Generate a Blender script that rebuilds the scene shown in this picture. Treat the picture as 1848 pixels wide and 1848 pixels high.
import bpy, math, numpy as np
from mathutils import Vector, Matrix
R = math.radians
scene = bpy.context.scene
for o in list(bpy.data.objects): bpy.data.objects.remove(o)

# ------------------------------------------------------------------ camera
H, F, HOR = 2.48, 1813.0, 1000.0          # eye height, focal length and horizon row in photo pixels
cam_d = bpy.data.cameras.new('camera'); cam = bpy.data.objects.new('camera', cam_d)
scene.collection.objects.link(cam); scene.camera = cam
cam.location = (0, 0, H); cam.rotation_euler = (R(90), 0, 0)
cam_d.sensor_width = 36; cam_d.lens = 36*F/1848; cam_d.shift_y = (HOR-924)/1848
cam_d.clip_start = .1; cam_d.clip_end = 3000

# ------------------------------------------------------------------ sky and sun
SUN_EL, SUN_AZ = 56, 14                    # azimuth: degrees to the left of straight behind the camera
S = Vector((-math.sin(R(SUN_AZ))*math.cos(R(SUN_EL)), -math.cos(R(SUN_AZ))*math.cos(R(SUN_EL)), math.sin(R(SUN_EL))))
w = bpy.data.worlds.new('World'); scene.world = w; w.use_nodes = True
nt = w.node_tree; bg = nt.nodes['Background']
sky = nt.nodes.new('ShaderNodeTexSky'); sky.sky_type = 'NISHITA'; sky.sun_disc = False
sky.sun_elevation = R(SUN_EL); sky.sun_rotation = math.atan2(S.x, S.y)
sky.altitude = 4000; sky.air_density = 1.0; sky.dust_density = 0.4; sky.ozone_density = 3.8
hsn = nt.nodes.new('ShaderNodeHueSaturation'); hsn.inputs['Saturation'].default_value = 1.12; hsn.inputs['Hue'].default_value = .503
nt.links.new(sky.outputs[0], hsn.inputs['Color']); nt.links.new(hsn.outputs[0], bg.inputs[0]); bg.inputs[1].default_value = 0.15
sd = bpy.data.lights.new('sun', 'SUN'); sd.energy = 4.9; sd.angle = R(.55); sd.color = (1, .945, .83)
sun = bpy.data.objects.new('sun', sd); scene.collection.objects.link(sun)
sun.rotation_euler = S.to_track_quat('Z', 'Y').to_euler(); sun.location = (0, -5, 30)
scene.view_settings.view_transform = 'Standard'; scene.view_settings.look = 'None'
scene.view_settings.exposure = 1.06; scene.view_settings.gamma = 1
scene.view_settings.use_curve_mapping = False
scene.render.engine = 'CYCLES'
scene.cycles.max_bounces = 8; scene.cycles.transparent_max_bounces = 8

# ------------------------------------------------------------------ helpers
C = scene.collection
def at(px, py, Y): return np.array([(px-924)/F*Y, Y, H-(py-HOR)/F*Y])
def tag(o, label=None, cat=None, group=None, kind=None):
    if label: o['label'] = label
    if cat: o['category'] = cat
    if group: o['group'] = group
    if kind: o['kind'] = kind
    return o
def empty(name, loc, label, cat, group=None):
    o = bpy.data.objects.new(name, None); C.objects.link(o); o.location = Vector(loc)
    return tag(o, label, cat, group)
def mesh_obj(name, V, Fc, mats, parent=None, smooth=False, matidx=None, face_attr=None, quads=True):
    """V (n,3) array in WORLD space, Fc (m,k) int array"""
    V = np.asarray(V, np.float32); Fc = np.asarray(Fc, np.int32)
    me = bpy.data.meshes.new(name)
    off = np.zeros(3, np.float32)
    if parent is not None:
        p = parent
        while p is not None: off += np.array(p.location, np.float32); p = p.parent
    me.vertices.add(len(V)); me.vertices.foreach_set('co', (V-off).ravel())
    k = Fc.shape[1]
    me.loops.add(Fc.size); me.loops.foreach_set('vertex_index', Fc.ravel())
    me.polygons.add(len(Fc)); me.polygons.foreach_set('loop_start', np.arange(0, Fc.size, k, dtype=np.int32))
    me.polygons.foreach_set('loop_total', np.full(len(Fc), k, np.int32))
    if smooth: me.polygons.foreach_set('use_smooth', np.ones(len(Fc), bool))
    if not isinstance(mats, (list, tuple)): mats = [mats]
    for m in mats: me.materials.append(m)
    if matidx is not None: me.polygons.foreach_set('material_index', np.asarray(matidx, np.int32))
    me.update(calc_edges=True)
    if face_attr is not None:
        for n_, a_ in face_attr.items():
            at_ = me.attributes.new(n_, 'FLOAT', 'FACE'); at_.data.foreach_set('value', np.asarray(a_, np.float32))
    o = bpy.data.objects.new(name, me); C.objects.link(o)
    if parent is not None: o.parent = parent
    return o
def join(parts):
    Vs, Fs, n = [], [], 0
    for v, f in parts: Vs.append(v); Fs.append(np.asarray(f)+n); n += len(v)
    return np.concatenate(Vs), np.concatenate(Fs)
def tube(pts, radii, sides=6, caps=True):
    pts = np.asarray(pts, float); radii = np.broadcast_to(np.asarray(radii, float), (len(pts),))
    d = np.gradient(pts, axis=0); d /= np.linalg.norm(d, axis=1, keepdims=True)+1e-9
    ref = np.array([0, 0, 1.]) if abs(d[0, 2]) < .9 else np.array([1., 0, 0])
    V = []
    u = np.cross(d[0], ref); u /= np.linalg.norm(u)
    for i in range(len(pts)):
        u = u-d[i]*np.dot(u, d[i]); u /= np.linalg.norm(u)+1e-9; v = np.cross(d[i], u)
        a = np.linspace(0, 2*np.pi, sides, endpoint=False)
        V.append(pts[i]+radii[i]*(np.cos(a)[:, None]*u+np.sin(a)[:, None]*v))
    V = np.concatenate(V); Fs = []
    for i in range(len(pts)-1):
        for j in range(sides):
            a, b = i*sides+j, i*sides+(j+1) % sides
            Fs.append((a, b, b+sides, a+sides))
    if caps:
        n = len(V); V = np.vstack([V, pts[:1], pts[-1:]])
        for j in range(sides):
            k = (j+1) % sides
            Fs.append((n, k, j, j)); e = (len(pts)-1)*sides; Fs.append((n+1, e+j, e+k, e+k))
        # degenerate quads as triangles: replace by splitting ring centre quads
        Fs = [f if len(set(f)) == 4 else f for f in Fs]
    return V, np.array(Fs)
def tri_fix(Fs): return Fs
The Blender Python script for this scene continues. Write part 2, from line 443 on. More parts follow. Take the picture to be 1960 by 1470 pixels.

++++

> Problem details:
Everything from the first line through the line containing "cam_d.clip_start = .1; cam_d.clip_end = 3000" should be quoted exactly, and nothing beyond it.

> Exercise result:
Generate a Blender script that rebuilds the scene shown in this picture. Treat the picture as 1848 pixels wide and 1848 pixels high.
import bpy, math, numpy as np
from mathutils import Vector, Matrix
R = math.radians
scene = bpy.context.scene
for o in list(bpy.data.objects): bpy.data.objects.remove(o)

# ------------------------------------------------------------------ camera
H, F, HOR = 2.48, 1813.0, 1000.0          # eye height, focal length and horizon row in photo pixels
cam_d = bpy.data.cameras.new('camera'); cam = bpy.data.objects.new('camera', cam_d)
scene.collection.objects.link(cam); scene.camera = cam
cam.location = (0, 0, H); cam.rotation_euler = (R(90), 0, 0)
cam_d.sensor_width = 36; cam_d.lens = 36*F/1848; cam_d.shift_y = (HOR-924)/1848
cam_d.clip_start = .1; cam_d.clip_end = 3000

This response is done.